Random Observation which May or May Not have any Basis- Now I have heard a lot about how this film is alot like the great Citizen Kane; it is- in a grittier, less fashionable way. I had also personally thought that The Social Network was like Citizen Kane, Zuckerberg's Facebook being Kane's Xanadu. This ofcourse made me compare There Will Be Blood with The Social Network. They are similar, aren't they. Just character-wise- the lonely Daniel is like Mark, the betrayed H.W. is like Eduardo, hell both films have twins! And ofcourse the treacherous Henry is like Sean. There were barely any women in the former...someone failed the Bechdel Test bad (!), but I don't think it mattered all that much. And though The Social Network didn't end with any blood, it is Fincher and one can dream.

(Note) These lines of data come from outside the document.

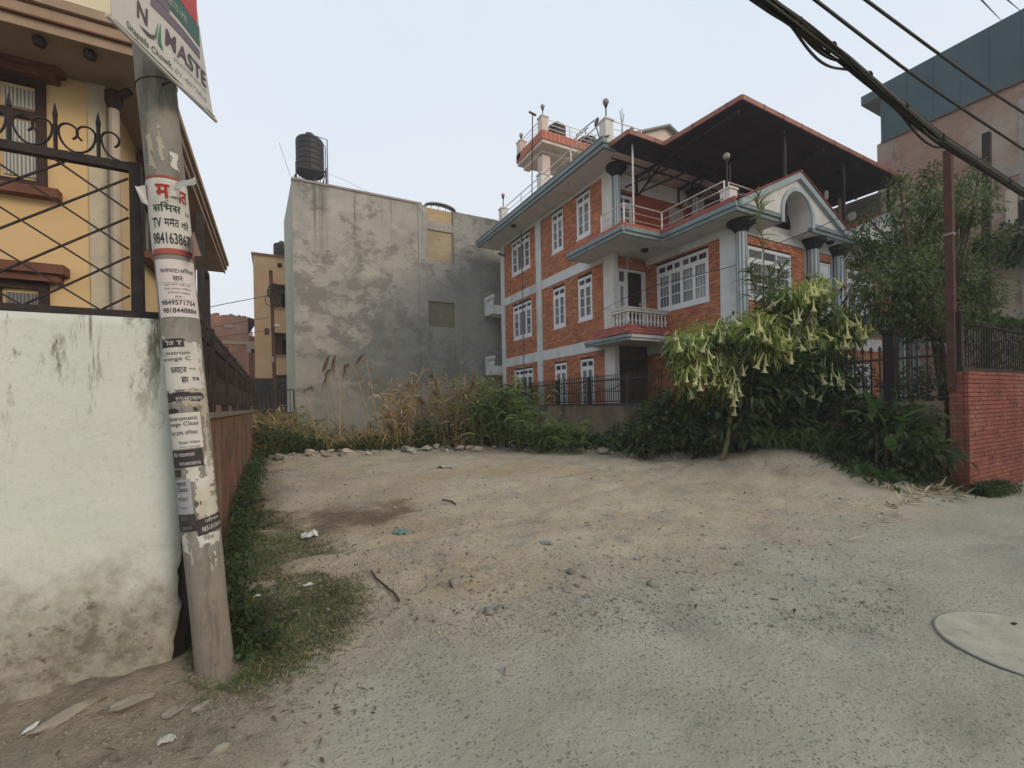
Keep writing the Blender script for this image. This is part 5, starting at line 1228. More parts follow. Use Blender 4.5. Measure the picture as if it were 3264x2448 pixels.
# lower left music notice
Y5 = lambda z: 1500 + z * .1567
p5 = patch('poster', greyp, D2(-82), D2(-12), Y5(130), Y5(870), .003, ragged=.004, seed=25); tag(p5, 'greyish music class poster low on the left of the pole', 'poster', 'posters on the pole')
patch('black_band', blackp, D2(-80), D2(-38), Y5(-70), Y5(140), .0035, p5, ragged=.01, seed=27)
ptext('ment', D2(-66), D2(-28), Y5(190), Y5(275), inkm, p5); ptext('Class', D2(-66), D2(-26), Y5(300), Y5(395), inkm, p5); ptext('शिनबार', D2(-64), D2(-27), Y5(485), Y5(590), inkfaint, p5, bold=.01); ptext('Video', D2(-60), D2(-30), Y5(690), Y5(745), inkfaint, p5)
patch('black_band', blackp, D2(-82), D2(-11), Y5(865), Y5(1205), .0045, p5, seed=29); ptext('ठशाला', D2(-60), D2(-36), Y5(910), Y5(985), inkfaint, p5, off=.0065); ptext('08890', D2(-56), D2(-24), Y5(1100), Y5(1165), inkfaint, p5, off=.0065)
# lower right torn layers
p6 = patch('poster', mat('yellowed_paper', (.50, .475, .38), (.44, .415, .33), 9, .85), D2(-13), D2(72), Y5(330), Y5(990), .0028, ragged=.02, seed=31); tag(p6, 'layered yellowed poster with a slanted black strip low on the right', 'poster', 'posters on the pole')
patch('black_band', blackp, D2(-10), D2(75), Y5(960), Y5(1290), .0045, p6, skew=.022, seed=33); ptext('जीवन', D2(12), D2(60), Y5(985), Y5(1060), inkwhite, p6, off=.0065, bold=.008, skew=.01); ptext('9851010664', D2(2), D2(66), Y5(1125), Y5(1225), inkwhite, p6, off=.0065, bold=.008, skew=.018)
ptext('7175', D2(38), D2(68), Y5(470), Y5(570), inkm, p6, bold=.01); ptext('81', D2(-10), D2(8), Y5(620), Y5(700), inkm, p6, bold=.02)
p7 = patch('poster', paper, D2(-16), D2(68), Y5(1265), Y5(1580), .0032, ragged=.022, seed=37); tag(p7, 'lowest torn white scrap with faint phone numbers under the black strip', 'poster', 'posters on the pole')
ptext('984', D2(4), D2(34), Y5(1330), Y5(1430), inkfaint, p7, bold=.01); ptext('98', D2(4), D2(22), Y5(1490), Y5(1570), inkfaint, p7, bold=.01)
for k, (a0, a1, y0, y1) in enumerate(((-20, 6, 395, 520), (10, 52, 470, 540), (-52, -20, 430, 545), (25, 60, 1500, 1560), (12, 24, 1770, 1830), (28, 40, 1760, 1820), (-40, -28, 1740, 1800), (40, 66, 1080, 1240), (30, 62, 1290, 1500), (-70, -50, 1050, 1110), (28, 44, 1045, 1065), (-10, 44, 1520, 1580), (20, 66, 1100, 1300), (-74, -30, 1180, 1290), (-20, 40, 1225, 1300), (24, 70, 1440, 1560), (-60, -16, 1560, 1640), (-30, 20, 1470, 1540), (40, 74, 1180, 1330), (-80, -40, 1690, 1760), (-12, 30, 1590, 1700))):
    o = patch('paper_scrap', paper if k % 2 else mat('brownish_paper', (.40, .36, .28)), D2(a0), D2(a1), y0, y1, .0022 + .0003 * (k % 3), ragged=.022, seed=41 + k * 3)
    tag(o, 'torn remnant of an old paper poster stuck on the pole', 'paper scrap', 'torn poster remnants on the pole')
# banner over the road
BO = near(545, 247, 2.48); BZ = A_([0, 0, 1.])
bn = thing('banner', tuple(BO), 'white advertising banner with a rod at its lower edge tied to the pole', 'banner')
clothm = mat('banner_cloth', (.58, .565, .545), (.52, .51, .49), 2.5, .8); purple = mat('grey_purple_print', (.20, .175, .21), (.16, .145, .175), 6, .8); greenp = mat('green_print', (.085, .17, .15), (.07, .145, .13), 5, .8); redb = mat('pink_red_print', (.52, .12, .13), (.46, .10, .11), 6, .8); leafg = mat('leaf_green_print', (.10, .25, .17)); navy = mat('dark_print', (.125, .105, .125))
bp = lambda s, h, o=0.: BO + _F * s + BZ * h + _r * (o + .012 * math.sin(s * 9 + h * 4))
LEFT = lambda h: -.365 - .03 * h; RIGHT = lambda h: .355 - .20 * h
def sheet(name, m_, s0, s1, h0, h1_, off, parent, clip=True):
    n, k = 14, 10; V_ = []
    for j in range(k + 1):
        h = h0 + (h1_ - h0) * j / k
        for i in range(n + 1):
            s = s0 + (s1 - s0) * i / n if not clip else LEFT(h) * (1 - i / n) + RIGHT(h) * i / n
            V_.append(bp(s, h, off))
    ii_ = np.arange((n + 1) * (k + 1)).reshape(k + 1, n + 1); Fq_ = np.stack([ii_[:-1, :-1], ii_[:-1, 1:], ii_[1:, 1:], ii_[1:, :-1]], -1).reshape(-1, 4)
    return npmesh(name, np.array(V_), Fq_, m_, parent)
sheet('cloth', clothm, 0, 0, .0, 1.3, 0, bn)
m = MB(); m.tube([tuple(bp(-.40, 0)), tuple(bp(0, -.004)), tuple(bp(.385, 0))], .010, 8); m.build('rod', mat('white_rod', (.50, .50, .46)), bn)
m = MB(); m.tube([tuple(bp(-.36, .012, .006)), tuple(bp(.36, .012, .006))], .004, 5); m.build('hem', mat('green_hem', (.16, .22, .17)), bn)
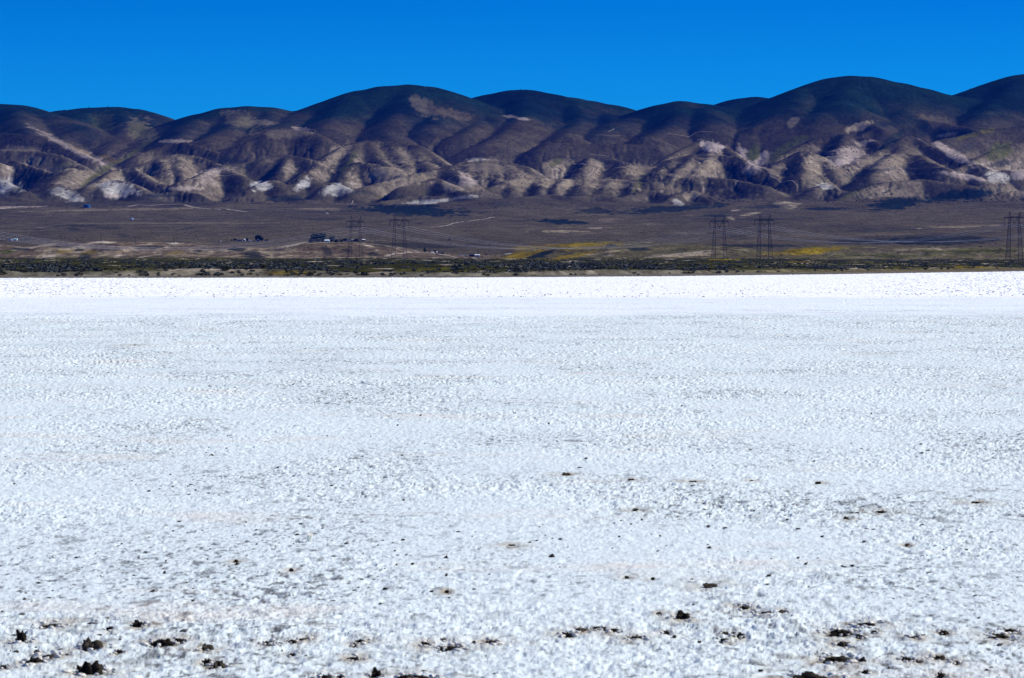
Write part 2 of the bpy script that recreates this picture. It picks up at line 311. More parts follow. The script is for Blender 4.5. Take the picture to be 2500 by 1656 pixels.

Random Dream regarding Paul Dano- Don't you just dream of a film where there can be actors like Paul Dano, Emile Hirsch, Patrick Gugit, Kieran Culkin etc. all together? Like a big under-appreciated kick-ass actors film with a lovely kooky story. And the director...not the Coen Brothers because I'm a little sick of them but maybe someone like Jim Jarmusch...and Bill Murray can be like the patriarch and we can throw in Steve Buscemi somewhere. Yes? No?

          Anyways, I will say again that There Will Be Blood is a cinematic jewel and Daniel Day-Lewis' performance is as good as they come. And as it was recommended to me, I must recommend it to anyone who loves good cinema and hasn't seen it yet.